Excerpts and highlights from his prepared remarks:


“Mr. Chairman, the United States is plunging deeper and deeper into an energy crisis, driven by roaring inflation, anti-fossil fuel policies, and demand shocks across our economy.

“Our constituents are rightly concerned about the lack of leadership from President Biden and some Members of Congress.

“The annual inflation rate in May was 8.6% – the highest level since 1981.

“Gasoline is averaging $5 nationwide, with drivers in California and other states paying over $6.

“More than half of the nation will be at elevated risk for power outages this summer as reliable base-load power generation is retired in favor of weather dependent ‘green’ alternatives like wind and solar.

“The bills before us today will not alleviate the pain that Americans are feeling at the pump or reduce the risk of blackouts.

“And while this is supposed to be a legislative hearing, the Department of Energy is not even here to provide testimony.”


“Republicans on the Energy and Commerce Committee have been sounding the alarm since Day 1 of President Biden’s term in office.

“Energy prices surged following the President Biden’s cancelation of the Keystone XL pipeline and the moratorium on Federal leasing.

“Gas prices went up even further as the Environmental Protection Agency and Federal Energy Regulatory Commission began to tighten the screws on infrastructure permitting.

“Instead of addressing the energy crisis head on, President Biden is traveling to Saudi Arabia to ask OPEC and Russia for more oil.

“Members of this Committee should hear from American energy producers on what it will take to produce more oil here at home.

“I am concerned by what appears to be a naïve understanding of the scope and scale of the energy crisis, and what is required to address it.”


“Contrary to the rhetoric from the White House and DOE, high gasoline prices will not encourage Americans to buy more expensive electric vehicles.

“Residential electricity prices are also increasing at record pace, and China is consolidating its control over more than 90% of critical minerals used in batteries and solar panels.

“If we do not reinvigorate our domestic mining industry, we are going to see more spikes in raw materials – like lithium – that will drive up costs for consumers.

“I am pleased to see my bill, H.R. 1599, ‘Securing America’s Critical Minerals Supply Act,’ is included in today’s legislative hearing.

“H.R. 1599 will build on DOE’s energy security mission, by providing tools for DOE to secure a reliable domestic supply of critical energy resources, including critical minerals.

“We cannot trade away the energy security America has achieved through the domestic production of coal, oil and natural gas for Chinese batteries and solar panels.

“It is a national security imperative that we produce the energy we need right here at home.

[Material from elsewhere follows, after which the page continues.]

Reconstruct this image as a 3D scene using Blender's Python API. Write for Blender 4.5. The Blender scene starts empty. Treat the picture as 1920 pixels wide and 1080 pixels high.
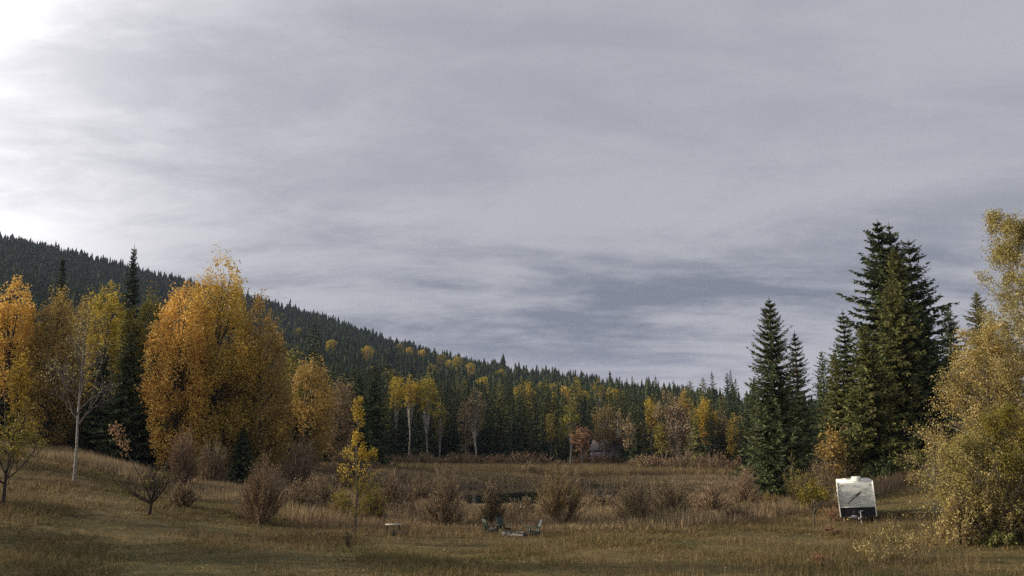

It’s that simple.”


“Turning to the other bills on the docket today, I am supportive of H.R. 5292, the ‘Energy Accountability Act’ introduced by the late Don Young of Alaska.

“This legislation is a good government bill that will disqualify companies like Solyndra who have defaulted on a loan from participating in DOE’s loan guarantee program.

“Some of these bills will need more work and an additional hearing with DOE before they are ready to be marked up by the Subcommittee.

“I have questions about H.R. 8053, the ‘Grid Act,’ which appears to build on DOE’s program to protect critical defense infrastructure.

“Members of the Committee should have the ability to question DOE on H.R. 7947 and H.R. 8053, which are bills that will modify DOE’s weatherization program and appliance standards.

“It appears that both bills include new language that could have broad and far-reaching implications for taxpayers and consumers.

“For example, H.R. 8053 includes a new concept that would allow DOE to mandate demand response, which is a capability that allows a grid operator to remotely monitor and control residential appliances to reduce electricity demand. I believe this raises serious privacy concerns.

“Each of the bills before us today deserves careful consideration from the Subcommittee, and I look forward to working with the Majority to ensure regular order.”